Icra's outlook on the industry is positive for medium term, given the potential to expand due to low screen density

Indian Multiplexes


Movie theatre (Photo - PTI)
Movie theatre (Photo - PTI)

Over the last three years, the Indian multiplex industry has grown at approximately 13 per cent CAGR in terms of operating screens and 14 per cent CAGR in terms of revenue. The silver lining though is the healthy growth of food and beverages (F&B) and advertisement segments which have grown at a faster pace of 21 per cent CAGR.

According to Vice President and Sector Head, Mr Shubham Jain, "The non-exhibition segments - F&B and advertisement - have given a strong push to the overall revenues of a multiplex, a trend which is expected to continue in the near term, given the enormous potential of these segments.
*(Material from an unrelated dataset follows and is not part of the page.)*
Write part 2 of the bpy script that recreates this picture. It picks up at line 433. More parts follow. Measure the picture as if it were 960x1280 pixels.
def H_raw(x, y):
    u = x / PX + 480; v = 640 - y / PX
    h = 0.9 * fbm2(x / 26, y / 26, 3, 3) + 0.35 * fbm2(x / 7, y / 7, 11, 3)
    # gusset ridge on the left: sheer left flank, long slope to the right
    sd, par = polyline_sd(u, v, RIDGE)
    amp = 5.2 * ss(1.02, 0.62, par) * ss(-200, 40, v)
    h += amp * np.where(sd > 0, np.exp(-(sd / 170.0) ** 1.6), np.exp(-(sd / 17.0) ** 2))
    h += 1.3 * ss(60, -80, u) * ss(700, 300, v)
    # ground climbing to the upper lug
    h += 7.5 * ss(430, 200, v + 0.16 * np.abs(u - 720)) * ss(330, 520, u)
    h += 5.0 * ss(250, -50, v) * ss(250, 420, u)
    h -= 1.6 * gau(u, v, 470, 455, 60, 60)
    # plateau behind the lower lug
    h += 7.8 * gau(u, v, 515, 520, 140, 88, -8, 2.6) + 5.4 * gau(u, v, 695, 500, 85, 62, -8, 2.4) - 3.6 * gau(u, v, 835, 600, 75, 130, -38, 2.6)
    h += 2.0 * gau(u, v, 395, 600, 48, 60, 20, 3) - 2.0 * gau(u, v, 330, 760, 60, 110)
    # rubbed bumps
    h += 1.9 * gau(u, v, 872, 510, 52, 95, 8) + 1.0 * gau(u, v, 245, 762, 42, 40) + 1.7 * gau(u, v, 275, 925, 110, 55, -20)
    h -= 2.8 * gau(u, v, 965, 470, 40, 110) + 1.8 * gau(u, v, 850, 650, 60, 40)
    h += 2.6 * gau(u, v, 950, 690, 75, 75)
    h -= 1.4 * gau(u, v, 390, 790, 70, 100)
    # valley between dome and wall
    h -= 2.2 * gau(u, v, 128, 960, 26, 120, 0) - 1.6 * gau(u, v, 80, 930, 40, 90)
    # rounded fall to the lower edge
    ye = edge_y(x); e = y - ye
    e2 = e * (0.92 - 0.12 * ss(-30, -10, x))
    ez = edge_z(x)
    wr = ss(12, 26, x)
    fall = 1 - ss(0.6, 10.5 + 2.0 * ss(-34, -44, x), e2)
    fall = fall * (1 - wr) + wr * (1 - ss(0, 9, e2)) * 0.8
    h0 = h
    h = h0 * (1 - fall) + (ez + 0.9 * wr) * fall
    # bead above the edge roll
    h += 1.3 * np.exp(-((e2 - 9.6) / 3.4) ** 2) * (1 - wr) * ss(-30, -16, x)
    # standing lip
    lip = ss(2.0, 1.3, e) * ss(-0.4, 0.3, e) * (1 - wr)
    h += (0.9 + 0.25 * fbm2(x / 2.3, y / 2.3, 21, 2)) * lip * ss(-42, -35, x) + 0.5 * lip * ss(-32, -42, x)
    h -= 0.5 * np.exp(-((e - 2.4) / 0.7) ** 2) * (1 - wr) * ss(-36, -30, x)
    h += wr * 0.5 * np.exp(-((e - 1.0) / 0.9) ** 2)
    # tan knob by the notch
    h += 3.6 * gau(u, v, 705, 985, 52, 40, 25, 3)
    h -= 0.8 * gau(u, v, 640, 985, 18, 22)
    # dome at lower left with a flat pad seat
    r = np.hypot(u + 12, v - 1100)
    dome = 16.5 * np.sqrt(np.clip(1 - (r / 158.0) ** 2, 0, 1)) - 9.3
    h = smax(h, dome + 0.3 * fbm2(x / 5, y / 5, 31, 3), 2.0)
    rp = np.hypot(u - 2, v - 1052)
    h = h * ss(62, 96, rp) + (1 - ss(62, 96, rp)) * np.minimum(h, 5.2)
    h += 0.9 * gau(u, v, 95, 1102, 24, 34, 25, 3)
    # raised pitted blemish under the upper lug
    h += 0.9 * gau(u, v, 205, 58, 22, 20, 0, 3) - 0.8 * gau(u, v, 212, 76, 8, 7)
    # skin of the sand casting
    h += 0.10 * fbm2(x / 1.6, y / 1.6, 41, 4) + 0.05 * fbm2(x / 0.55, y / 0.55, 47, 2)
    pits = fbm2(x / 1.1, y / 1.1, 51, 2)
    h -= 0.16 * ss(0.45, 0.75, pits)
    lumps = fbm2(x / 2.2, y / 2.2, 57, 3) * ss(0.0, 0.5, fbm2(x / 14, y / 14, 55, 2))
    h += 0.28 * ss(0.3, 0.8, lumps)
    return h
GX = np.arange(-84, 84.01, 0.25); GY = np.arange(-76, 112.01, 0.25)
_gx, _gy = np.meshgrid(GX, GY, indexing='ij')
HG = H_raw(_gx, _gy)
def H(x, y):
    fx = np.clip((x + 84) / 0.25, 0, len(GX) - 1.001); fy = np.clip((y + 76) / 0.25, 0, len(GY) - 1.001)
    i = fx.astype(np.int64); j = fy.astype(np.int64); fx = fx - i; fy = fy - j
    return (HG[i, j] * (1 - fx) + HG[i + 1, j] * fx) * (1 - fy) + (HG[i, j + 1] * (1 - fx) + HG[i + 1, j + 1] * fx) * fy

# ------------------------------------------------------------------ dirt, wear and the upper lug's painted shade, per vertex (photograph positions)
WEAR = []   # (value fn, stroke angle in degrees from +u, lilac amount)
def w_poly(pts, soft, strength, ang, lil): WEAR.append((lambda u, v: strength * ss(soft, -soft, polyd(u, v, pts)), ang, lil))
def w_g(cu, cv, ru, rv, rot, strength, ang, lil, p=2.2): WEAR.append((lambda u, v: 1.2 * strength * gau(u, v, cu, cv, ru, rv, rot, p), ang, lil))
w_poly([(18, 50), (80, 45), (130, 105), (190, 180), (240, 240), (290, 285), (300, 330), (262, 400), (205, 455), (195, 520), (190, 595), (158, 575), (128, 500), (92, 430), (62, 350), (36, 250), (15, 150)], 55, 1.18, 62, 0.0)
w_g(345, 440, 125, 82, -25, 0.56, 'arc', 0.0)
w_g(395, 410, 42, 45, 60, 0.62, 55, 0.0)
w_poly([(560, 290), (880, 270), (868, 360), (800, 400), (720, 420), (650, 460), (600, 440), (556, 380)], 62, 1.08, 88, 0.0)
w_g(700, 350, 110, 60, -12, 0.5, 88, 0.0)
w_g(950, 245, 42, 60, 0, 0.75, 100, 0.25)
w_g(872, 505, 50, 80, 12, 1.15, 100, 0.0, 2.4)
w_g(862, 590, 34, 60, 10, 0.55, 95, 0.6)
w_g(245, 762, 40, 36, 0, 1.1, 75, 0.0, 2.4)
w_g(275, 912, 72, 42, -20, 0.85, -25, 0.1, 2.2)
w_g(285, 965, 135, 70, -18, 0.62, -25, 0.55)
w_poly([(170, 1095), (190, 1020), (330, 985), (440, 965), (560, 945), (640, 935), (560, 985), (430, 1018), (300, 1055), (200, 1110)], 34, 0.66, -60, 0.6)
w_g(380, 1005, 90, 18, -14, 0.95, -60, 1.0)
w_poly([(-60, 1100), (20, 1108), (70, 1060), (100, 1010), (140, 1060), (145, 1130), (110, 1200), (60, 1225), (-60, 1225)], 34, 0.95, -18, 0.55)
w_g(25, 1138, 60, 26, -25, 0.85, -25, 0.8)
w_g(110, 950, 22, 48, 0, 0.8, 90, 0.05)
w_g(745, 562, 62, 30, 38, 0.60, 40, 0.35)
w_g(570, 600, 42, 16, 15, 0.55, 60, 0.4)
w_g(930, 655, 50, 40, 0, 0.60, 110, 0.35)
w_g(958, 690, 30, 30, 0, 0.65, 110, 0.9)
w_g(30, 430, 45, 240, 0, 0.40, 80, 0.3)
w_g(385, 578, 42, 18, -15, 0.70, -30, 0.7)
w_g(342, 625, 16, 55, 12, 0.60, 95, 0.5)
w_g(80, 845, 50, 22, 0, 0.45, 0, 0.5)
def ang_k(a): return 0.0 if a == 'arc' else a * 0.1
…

Through the use of differential offerings with the help of the latest technologies and diversified food options, the multiplex players are striving to improve their average realisations per footfall."

With the recent implementation of the Goods and Services Tax (GST) in the multiplex industry, the state level entertainment tax has been subsumed with a more standard taxation structure, which will benefit the multiplex industry with the availability of input tax credit.

However, with a view to push revenues per footfall, the Indian multiplex players have resorted to differential and customised offerings to provide the customers with a better movie viewing experience. They have been innovative in opening up of IMAX screens, luxury lounges, kids' auditorium and on-demand theatre services. With the inclusion of interactive food ordering kiosks and regional gourmet options, the multiplexes are striving to improve their F&B revenues. A lower F&B spend per head to average ticket price ratio at the as compared to their global peers leave room for to further capitalise on this segment. Further, advertisement revenues have also witnessed a steady growth in the last three years and provide support to the multiplexes in times of volatile occupancy levels.

As for the single screen theatres, though they still occupy a greater share of the film exhibition market, these have been shutting shop due to the contemporary offerings of the multiplexes, which leave room for the multiplex players to improve their market share.

"Going forward, Icra's outlook on the Indian multiplex industry is a "positive" for the medium term, given the potential to expand due to low screen density, an efficient taxation structure, differential offerings and steady growth in the F&B and advertisement segments. Overall, we expect the credit profile of the multiplex players to remain healthy on account of the continuing consolidation, increasing penetration of multiplexes and limited debt-funded growth plans." added Mr Jain.